2. When we register with a charity, we somehow secretly want you to give us money. This one really gets me. Why do so many people who know me think that I wouldn’t just register with a traditional store or open a special donation-friendly savings account if I wanted them to contribute to my domestic happiness? As long as there are almost 3 million homeless American youth each year (approximately 1% of the American population) and almost 1 billion people worldwide who are illiterate (most of them women and girls), I really can do without a new bread maker. Sorry honey. I love that marriage can bait so many into wanting to donate in the spirit of love. But if the happy couple asks you to give to a charity, gosh darn it, do it! Whether you know me or not, please consider giving to Mr. O’s and my favorite two charities- Reciprocity Foundation and Room to Read. What’s more “sacred” than giving young people a chance at success?


3. We’re not still critical of marriage. You betcha, I’ve still got my beefs. I’m not particularly excited to inherent my partner’s credit rating. Nor can I feel totally comfortable reaping a variety of benefits (and by variety, I mean thousands) from an institution that doesn’t have a place for so many of my dearest friends. Making the decision to legally marry my partner by no means indicates that I find marital critiques old-school. But over the years, I’ve recognized that opting out of things I don’t like rather than seeking to remedy them is lazy and anti-activist. I like to believe that I’m remodeling the institution one day at a time through engagement to my partner, my work, my friendships, and to my local and global community.
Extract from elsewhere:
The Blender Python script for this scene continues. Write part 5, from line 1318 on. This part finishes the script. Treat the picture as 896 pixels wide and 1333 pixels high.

If you’re a millennial bride, what assumptions have your friends, family and colleagues made about you? What assumptions have you made about yourself that perhaps aren’t serving you so well? What’s the payoff for re-defining marriage from within the institution rather than from the outside in?

2 comments:

Anonymous said...

This seriously just made my morning! I've been on the receiving end of so many of these assumptions, particularly from my family, that seems not to understand any of my values and concerns around marriage. Thank you so much for this Alexia.

Melissa said...

Thanks, Alexia! I have always pondered whether I'd keep my name since it's already hyphenated from my mom keeping her "maiden" name and hyphenating the kids. Funny is that people now always presume I'm divorced due to hyphen - or that my folks are. But they just celebrated their 30th anniversary! :)
Long live the co-existence of feminism and marriage!